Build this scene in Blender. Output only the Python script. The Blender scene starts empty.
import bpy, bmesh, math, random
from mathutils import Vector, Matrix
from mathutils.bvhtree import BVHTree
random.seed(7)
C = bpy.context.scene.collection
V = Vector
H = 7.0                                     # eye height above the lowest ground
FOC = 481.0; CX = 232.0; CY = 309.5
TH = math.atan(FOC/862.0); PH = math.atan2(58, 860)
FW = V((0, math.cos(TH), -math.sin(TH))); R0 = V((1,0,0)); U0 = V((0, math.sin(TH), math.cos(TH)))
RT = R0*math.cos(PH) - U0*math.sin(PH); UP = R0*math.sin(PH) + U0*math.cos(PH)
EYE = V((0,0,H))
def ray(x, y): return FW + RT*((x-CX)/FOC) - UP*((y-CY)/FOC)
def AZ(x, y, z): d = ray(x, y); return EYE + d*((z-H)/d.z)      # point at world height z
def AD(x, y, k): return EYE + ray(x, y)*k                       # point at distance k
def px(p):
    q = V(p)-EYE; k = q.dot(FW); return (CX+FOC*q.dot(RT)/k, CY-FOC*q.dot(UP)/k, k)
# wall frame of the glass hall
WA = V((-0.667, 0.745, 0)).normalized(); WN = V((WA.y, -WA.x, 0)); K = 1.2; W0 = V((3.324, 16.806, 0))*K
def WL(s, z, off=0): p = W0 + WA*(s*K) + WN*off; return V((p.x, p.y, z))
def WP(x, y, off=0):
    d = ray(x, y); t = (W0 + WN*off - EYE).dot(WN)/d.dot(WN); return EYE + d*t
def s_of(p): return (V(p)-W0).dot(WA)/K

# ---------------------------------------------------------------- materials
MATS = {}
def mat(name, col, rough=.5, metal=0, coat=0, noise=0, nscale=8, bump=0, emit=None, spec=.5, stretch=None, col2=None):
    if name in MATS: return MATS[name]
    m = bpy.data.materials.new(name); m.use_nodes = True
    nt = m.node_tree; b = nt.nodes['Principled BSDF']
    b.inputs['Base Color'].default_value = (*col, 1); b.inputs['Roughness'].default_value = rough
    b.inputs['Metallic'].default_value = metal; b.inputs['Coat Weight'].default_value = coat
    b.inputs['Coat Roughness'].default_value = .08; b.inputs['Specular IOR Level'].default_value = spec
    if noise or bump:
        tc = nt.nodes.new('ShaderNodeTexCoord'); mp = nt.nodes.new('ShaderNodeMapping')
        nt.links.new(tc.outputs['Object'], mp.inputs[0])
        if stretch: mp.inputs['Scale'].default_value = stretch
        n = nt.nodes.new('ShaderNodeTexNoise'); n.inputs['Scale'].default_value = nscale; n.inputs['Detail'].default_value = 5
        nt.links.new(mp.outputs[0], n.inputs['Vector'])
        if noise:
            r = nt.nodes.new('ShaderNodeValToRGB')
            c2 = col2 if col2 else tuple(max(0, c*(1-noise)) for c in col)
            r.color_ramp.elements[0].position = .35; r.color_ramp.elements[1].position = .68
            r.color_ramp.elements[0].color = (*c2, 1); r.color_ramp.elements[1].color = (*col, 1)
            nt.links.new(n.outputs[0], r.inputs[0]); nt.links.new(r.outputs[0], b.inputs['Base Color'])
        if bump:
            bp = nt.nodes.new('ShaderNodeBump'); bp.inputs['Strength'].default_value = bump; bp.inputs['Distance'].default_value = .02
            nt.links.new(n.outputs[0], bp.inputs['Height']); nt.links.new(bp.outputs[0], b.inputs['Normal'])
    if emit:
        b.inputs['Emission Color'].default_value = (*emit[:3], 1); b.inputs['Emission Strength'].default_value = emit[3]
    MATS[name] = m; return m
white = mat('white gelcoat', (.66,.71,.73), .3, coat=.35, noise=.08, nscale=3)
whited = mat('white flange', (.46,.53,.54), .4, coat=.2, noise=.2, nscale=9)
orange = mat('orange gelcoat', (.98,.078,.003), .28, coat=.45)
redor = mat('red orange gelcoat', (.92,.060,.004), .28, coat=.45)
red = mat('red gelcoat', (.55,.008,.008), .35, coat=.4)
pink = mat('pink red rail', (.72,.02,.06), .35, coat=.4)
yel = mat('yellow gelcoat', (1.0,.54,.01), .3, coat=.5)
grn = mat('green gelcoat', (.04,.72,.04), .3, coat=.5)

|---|

- Exercise
Output all of the material, please, exactly as it stands.

- Exercise output
Build this scene in Blender. Output only the Python script. The Blender scene starts empty.
import bpy, bmesh, math, random
from mathutils import Vector, Matrix
from mathutils.bvhtree import BVHTree
random.seed(7)
C = bpy.context.scene.collection
V = Vector
H = 7.0                                     # eye height above the lowest ground
FOC = 481.0; CX = 232.0; CY = 309.5
TH = math.atan(FOC/862.0); PH = math.atan2(58, 860)
FW = V((0, math.cos(TH), -math.sin(TH))); R0 = V((1,0,0)); U0 = V((0, math.sin(TH), math.cos(TH)))
RT = R0*math.cos(PH) - U0*math.sin(PH); UP = R0*math.sin(PH) + U0*math.cos(PH)
EYE = V((0,0,H))
def ray(x, y): return FW + RT*((x-CX)/FOC) - UP*((y-CY)/FOC)
def AZ(x, y, z): d = ray(x, y); return EYE + d*((z-H)/d.z)      # point at world height z
def AD(x, y, k): return EYE + ray(x, y)*k                       # point at distance k
def px(p):
    q = V(p)-EYE; k = q.dot(FW); return (CX+FOC*q.dot(RT)/k, CY-FOC*q.dot(UP)/k, k)
# wall frame of the glass hall
WA = V((-0.667, 0.745, 0)).normalized(); WN = V((WA.y, -WA.x, 0)); K = 1.2; W0 = V((3.324, 16.806, 0))*K
def WL(s, z, off=0): p = W0 + WA*(s*K) + WN*off; return V((p.x, p.y, z))
def WP(x, y, off=0):
    d = ray(x, y); t = (W0 + WN*off - EYE).dot(WN)/d.dot(WN); return EYE + d*t
def s_of(p): return (V(p)-W0).dot(WA)/K

# ---------------------------------------------------------------- materials
MATS = {}
def mat(name, col, rough=.5, metal=0, coat=0, noise=0, nscale=8, bump=0, emit=None, spec=.5, stretch=None, col2=None):
    if name in MATS: return MATS[name]
    m = bpy.data.materials.new(name); m.use_nodes = True
    nt = m.node_tree; b = nt.nodes['Principled BSDF']
    b.inputs['Base Color'].default_value = (*col, 1); b.inputs['Roughness'].default_value = rough
    b.inputs['Metallic'].default_value = metal; b.inputs['Coat Weight'].default_value = coat
    b.inputs['Coat Roughness'].default_value = .08; b.inputs['Specular IOR Level'].default_value = spec
    if noise or bump:
        tc = nt.nodes.new('ShaderNodeTexCoord'); mp = nt.nodes.new('ShaderNodeMapping')
        nt.links.new(tc.outputs['Object'], mp.inputs[0])
        if stretch: mp.inputs['Scale'].default_value = stretch
        n = nt.nodes.new('ShaderNodeTexNoise'); n.inputs['Scale'].default_value = nscale; n.inputs['Detail'].default_value = 5
        nt.links.new(mp.outputs[0], n.inputs['Vector'])
        if noise:
            r = nt.nodes.new('ShaderNodeValToRGB')
            c2 = col2 if col2 else tuple(max(0, c*(1-noise)) for c in col)
            r.color_ramp.elements[0].position = .35; r.color_ramp.elements[1].position = .68
            r.color_ramp.elements[0].color = (*c2, 1); r.color_ramp.elements[1].color = (*col, 1)
            nt.links.new(n.outputs[0], r.inputs[0]); nt.links.new(r.outputs[0], b.inputs['Base Color'])
        if bump:
            bp = nt.nodes.new('ShaderNodeBump'); bp.inputs['Strength'].default_value = bump; bp.inputs['Distance'].default_value = .02
            nt.links.new(n.outputs[0], bp.inputs['Height']); nt.links.new(bp.outputs[0], b.inputs['Normal'])
    if emit:
        b.inputs['Emission Color'].default_value = (*emit[:3], 1); b.inputs['Emission Strength'].default_value = emit[3]
    MATS[name] = m; return m
white = mat('white gelcoat', (.66,.71,.73), .3, coat=.35, noise=.08, nscale=3)
whited = mat('white flange', (.46,.53,.54), .4, coat=.2, noise=.2, nscale=9)
orange = mat('orange gelcoat', (.98,.078,.003), .28, coat=.45)
redor = mat('red orange gelcoat', (.92,.060,.004), .28, coat=.45)
red = mat('red gelcoat', (.55,.008,.008), .35, coat=.4)
pink = mat('pink red rail', (.72,.02,.06), .35, coat=.4)
yel = mat('yellow gelcoat', (1.0,.54,.01), .3, coat=.5)
grn = mat('green gelcoat', (.04,.72,.04), .3, coat=.5)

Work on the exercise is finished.